#### GIVEN DATA ####

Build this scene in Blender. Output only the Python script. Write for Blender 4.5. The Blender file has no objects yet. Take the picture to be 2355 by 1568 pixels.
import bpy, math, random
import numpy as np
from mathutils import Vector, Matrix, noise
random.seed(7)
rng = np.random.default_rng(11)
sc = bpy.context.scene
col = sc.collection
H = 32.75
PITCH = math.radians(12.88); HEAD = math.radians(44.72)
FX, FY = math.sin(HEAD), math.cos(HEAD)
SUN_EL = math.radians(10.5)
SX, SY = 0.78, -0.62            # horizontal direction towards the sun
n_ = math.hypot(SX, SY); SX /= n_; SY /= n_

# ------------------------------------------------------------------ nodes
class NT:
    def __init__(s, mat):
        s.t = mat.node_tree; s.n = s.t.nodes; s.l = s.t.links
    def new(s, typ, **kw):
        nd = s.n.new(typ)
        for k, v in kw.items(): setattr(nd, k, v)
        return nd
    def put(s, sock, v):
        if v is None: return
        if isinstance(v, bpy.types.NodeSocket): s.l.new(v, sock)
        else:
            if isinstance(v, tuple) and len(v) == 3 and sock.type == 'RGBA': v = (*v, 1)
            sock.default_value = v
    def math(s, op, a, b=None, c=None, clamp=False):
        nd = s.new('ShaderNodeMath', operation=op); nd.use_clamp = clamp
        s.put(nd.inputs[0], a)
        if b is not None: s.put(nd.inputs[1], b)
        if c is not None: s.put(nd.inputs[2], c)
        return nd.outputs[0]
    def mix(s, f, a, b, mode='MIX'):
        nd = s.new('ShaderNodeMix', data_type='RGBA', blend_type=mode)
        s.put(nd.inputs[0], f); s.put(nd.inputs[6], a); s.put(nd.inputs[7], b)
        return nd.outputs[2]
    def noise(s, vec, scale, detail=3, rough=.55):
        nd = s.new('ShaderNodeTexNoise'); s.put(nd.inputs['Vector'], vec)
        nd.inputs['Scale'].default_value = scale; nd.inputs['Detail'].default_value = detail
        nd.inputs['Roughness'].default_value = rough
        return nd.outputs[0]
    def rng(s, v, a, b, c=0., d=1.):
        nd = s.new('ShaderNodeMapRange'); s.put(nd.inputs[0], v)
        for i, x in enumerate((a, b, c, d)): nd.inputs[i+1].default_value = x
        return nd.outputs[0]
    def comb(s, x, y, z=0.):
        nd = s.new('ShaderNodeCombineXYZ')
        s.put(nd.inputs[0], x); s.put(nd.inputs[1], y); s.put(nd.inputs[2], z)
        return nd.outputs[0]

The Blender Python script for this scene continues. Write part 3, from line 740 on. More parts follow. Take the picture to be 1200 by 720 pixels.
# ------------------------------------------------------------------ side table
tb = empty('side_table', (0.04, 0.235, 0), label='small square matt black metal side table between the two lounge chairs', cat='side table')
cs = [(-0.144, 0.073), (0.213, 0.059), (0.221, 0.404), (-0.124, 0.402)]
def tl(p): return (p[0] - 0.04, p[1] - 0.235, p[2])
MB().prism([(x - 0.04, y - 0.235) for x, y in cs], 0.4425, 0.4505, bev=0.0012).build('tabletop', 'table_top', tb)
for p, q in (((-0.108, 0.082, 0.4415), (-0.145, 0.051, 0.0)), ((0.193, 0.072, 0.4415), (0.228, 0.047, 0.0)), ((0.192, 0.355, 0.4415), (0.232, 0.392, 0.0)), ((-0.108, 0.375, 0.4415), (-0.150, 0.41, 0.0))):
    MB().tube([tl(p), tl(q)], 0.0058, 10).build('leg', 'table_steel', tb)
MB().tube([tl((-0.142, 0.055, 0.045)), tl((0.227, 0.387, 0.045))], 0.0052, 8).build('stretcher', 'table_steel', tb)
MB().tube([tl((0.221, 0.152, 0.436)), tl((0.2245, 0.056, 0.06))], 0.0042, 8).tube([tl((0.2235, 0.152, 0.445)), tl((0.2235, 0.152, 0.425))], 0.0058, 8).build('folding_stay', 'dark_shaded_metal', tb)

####
#### GIVEN DATA ####

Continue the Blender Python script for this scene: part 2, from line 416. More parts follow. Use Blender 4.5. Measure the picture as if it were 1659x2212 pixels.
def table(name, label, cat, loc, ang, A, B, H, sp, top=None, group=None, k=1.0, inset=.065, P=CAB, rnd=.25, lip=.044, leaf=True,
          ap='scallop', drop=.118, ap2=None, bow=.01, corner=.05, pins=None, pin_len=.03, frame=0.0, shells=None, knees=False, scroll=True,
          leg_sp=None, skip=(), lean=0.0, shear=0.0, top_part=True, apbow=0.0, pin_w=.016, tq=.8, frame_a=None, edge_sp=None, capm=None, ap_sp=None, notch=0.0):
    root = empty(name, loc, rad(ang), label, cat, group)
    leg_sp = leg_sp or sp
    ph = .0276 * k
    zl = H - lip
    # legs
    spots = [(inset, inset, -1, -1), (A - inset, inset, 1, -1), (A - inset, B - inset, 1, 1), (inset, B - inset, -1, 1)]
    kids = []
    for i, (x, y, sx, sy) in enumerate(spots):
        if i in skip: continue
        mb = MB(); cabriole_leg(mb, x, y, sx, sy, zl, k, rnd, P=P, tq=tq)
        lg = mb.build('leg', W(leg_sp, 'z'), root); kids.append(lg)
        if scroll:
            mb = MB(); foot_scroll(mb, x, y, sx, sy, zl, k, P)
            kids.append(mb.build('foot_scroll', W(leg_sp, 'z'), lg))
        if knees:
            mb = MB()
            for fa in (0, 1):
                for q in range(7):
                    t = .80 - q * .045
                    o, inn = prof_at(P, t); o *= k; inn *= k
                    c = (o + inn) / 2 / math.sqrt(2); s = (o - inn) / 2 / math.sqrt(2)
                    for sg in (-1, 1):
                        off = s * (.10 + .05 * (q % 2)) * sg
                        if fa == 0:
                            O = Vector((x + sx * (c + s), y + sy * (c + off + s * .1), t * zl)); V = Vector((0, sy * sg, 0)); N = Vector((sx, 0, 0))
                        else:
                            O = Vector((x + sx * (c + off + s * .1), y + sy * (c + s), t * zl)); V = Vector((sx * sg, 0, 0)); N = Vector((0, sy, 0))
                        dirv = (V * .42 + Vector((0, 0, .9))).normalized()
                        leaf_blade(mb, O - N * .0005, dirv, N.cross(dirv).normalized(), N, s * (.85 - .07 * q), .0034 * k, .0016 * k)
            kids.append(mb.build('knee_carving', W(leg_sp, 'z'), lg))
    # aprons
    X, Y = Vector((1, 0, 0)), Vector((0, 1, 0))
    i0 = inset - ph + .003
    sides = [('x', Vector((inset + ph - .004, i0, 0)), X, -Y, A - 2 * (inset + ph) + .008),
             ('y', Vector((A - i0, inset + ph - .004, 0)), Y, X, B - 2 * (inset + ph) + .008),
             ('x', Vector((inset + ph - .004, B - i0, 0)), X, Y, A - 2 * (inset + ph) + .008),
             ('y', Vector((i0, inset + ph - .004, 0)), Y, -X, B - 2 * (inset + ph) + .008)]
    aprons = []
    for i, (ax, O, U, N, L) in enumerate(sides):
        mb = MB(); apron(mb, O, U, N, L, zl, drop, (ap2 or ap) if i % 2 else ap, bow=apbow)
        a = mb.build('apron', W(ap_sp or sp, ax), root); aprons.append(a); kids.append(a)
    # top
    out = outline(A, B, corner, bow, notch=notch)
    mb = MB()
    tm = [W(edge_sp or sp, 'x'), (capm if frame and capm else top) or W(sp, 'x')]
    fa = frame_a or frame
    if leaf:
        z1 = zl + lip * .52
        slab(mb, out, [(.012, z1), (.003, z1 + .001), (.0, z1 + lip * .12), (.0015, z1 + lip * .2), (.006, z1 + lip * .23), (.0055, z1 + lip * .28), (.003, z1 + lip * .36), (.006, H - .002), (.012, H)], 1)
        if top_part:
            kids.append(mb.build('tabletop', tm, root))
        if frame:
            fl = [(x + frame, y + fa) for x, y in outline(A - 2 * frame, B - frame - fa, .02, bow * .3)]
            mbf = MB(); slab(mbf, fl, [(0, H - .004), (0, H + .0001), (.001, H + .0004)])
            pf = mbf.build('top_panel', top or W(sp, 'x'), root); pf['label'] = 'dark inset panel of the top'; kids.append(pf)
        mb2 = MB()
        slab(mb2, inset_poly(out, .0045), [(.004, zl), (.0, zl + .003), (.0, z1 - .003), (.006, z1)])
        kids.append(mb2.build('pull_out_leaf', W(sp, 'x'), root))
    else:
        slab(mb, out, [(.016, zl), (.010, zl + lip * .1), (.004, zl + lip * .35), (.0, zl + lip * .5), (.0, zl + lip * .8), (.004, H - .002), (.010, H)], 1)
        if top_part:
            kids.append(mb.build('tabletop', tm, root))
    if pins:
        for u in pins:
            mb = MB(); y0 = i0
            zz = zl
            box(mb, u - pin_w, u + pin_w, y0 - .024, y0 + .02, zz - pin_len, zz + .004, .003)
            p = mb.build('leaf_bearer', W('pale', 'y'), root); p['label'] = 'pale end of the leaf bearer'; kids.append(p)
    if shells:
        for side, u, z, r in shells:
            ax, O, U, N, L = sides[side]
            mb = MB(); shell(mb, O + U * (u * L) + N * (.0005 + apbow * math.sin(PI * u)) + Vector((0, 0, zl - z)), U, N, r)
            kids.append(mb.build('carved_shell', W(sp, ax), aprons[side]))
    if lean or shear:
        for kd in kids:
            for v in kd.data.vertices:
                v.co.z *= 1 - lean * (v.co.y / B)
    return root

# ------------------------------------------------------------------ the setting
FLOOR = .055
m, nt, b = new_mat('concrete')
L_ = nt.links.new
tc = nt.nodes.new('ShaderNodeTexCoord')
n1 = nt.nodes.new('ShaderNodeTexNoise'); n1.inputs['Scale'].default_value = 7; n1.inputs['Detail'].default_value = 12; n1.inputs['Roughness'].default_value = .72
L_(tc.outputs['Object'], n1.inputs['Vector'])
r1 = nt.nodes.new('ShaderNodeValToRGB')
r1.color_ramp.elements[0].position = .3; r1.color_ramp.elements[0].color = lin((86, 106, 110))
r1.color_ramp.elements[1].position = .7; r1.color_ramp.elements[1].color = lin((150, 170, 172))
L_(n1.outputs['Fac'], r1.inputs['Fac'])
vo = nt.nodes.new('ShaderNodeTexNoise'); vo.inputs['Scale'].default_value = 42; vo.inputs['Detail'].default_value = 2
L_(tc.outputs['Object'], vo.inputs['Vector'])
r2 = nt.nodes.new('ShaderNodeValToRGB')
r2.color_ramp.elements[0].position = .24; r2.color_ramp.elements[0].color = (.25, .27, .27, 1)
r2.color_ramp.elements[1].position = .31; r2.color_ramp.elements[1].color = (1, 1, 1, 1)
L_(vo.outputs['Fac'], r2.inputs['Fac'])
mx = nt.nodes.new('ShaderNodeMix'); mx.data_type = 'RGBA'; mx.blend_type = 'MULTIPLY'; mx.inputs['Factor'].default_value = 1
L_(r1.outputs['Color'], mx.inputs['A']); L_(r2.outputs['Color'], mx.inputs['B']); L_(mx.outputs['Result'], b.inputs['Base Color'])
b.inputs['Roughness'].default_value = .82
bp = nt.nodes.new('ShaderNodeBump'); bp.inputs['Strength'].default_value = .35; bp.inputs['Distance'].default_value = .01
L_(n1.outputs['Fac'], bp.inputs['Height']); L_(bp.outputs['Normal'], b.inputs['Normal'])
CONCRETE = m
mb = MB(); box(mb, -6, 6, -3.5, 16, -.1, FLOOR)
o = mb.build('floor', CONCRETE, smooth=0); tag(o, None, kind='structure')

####
#### GIVEN DATA ####

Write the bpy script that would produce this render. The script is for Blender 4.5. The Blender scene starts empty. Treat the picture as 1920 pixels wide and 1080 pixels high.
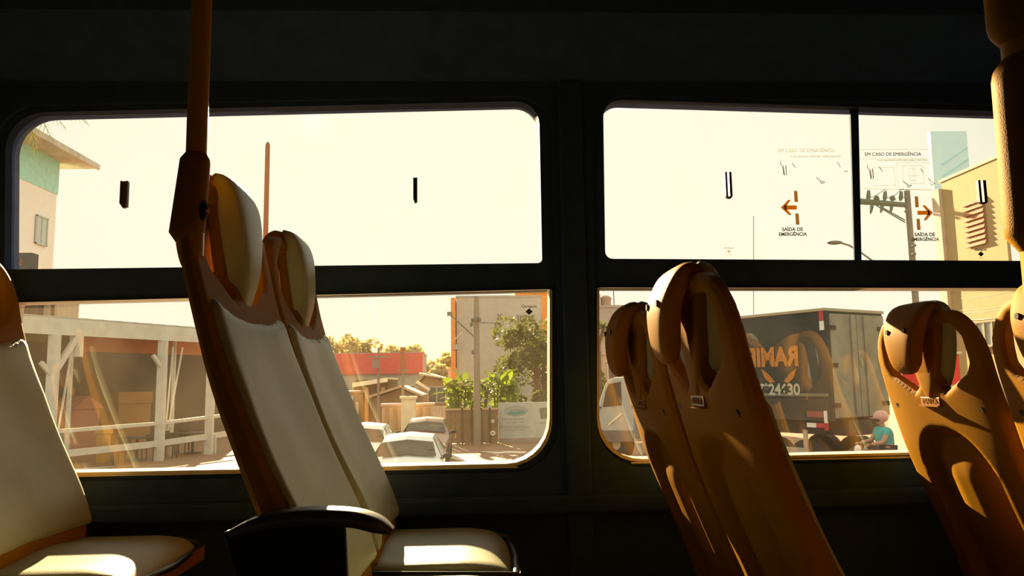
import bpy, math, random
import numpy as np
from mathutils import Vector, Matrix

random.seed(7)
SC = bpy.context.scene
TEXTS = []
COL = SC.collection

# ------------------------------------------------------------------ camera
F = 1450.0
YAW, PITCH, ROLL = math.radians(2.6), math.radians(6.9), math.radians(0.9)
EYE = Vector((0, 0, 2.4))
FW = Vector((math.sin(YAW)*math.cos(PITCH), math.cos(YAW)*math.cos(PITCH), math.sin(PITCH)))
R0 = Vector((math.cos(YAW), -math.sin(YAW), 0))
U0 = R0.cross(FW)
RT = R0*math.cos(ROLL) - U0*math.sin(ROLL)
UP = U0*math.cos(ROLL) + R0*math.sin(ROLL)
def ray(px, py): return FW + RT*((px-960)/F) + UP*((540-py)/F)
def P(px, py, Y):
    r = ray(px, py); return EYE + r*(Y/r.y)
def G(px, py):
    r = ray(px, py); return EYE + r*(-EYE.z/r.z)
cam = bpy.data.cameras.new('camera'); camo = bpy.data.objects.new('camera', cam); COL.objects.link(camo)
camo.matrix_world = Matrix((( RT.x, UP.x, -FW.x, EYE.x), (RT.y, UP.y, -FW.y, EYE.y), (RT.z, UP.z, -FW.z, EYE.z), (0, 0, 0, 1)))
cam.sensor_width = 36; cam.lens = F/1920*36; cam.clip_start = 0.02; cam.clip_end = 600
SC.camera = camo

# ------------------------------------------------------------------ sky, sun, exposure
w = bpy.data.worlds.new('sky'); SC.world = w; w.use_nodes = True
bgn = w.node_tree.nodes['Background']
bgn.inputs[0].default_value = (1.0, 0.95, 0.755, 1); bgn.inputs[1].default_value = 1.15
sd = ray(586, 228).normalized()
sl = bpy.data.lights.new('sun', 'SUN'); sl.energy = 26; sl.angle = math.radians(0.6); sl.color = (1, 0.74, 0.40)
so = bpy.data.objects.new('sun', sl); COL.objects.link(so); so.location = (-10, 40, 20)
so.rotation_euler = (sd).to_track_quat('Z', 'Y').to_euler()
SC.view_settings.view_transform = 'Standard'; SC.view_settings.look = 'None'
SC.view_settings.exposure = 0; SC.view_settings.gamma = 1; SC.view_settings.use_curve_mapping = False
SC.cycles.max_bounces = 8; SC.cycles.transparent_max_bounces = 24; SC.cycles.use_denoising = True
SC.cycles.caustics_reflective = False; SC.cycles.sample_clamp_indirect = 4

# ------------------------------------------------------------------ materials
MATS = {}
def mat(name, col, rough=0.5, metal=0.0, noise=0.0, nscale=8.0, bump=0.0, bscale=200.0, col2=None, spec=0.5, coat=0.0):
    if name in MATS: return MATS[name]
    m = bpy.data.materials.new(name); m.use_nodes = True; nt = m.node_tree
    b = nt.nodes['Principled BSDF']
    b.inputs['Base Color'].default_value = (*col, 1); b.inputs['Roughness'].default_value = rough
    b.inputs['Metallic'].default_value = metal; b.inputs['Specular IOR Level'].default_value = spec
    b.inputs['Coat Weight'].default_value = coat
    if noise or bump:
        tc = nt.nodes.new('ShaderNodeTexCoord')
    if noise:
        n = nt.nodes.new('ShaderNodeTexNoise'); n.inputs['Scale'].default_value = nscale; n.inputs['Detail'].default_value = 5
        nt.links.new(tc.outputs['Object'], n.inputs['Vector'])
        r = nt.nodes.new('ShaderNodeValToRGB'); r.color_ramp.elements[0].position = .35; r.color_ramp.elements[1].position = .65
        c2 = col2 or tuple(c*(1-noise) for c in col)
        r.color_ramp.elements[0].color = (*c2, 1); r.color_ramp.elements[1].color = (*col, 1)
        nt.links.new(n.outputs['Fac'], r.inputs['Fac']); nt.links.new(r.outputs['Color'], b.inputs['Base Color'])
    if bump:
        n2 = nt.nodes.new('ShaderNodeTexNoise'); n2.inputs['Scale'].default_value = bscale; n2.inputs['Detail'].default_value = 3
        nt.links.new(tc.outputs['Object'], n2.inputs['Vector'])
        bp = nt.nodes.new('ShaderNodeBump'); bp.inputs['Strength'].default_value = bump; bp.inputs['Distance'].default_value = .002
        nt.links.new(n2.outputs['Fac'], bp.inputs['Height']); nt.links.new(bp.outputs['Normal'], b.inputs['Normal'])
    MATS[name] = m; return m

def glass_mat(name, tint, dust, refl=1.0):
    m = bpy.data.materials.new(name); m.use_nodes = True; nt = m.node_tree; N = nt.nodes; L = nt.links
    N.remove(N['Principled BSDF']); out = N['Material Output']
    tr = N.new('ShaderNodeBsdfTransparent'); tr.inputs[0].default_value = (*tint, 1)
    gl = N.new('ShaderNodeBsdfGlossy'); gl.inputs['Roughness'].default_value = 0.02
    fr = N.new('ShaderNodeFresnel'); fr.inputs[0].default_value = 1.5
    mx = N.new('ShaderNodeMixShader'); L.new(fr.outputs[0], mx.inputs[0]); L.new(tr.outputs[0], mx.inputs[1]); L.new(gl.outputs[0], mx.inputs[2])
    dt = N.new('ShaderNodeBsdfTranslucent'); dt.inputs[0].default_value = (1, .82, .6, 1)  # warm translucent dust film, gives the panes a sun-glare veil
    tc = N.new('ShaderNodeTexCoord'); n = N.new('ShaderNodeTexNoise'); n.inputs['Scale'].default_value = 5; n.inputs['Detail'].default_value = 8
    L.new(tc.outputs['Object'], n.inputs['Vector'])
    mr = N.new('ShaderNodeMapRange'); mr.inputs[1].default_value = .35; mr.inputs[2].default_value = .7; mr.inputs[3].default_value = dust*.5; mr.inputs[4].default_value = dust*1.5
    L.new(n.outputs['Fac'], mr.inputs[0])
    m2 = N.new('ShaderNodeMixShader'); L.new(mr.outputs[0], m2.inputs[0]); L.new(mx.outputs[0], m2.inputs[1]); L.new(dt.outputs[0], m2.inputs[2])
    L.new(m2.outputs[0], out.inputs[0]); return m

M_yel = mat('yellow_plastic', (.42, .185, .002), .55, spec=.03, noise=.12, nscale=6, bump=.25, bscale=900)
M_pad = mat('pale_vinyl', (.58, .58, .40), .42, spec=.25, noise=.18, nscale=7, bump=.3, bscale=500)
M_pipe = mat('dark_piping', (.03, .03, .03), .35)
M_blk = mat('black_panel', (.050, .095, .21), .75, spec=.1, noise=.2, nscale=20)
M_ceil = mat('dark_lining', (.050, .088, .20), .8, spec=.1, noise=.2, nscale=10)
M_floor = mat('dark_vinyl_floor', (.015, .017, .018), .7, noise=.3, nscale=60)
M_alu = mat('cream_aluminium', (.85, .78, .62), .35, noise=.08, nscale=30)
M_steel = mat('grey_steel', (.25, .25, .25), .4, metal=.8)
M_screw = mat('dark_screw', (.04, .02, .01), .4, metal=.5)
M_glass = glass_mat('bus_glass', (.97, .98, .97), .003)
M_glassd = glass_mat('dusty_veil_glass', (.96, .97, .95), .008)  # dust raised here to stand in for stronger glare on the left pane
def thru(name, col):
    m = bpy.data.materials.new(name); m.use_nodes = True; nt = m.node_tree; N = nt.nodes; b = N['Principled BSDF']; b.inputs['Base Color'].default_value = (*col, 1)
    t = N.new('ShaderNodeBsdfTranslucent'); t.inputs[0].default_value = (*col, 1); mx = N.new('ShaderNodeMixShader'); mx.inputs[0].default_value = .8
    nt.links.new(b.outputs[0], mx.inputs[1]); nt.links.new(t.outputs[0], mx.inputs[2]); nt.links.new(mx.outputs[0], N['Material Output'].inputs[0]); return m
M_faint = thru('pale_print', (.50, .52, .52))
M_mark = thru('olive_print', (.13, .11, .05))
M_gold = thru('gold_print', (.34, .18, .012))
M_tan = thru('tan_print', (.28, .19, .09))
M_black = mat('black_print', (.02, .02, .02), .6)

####

Among the records above, extract exactly the lines from the line with "Build this scene" to the line with "n_ = math.hypot(SX, SY); SX /= n_; SY /= n_", both lines included, and leave out the rest.

RESULT OF THIS EXERCISE
Build this scene in Blender. Output only the Python script. Write for Blender 4.5. The Blender file has no objects yet. Take the picture to be 2355 by 1568 pixels.
import bpy, math, random
import numpy as np
from mathutils import Vector, Matrix, noise
random.seed(7)
rng = np.random.default_rng(11)
sc = bpy.context.scene
col = sc.collection
H = 32.75
PITCH = math.radians(12.88); HEAD = math.radians(44.72)
FX, FY = math.sin(HEAD), math.cos(HEAD)
SUN_EL = math.radians(10.5)
SX, SY = 0.78, -0.62            # horizontal direction towards the sun
n_ = math.hypot(SX, SY); SX /= n_; SY /= n_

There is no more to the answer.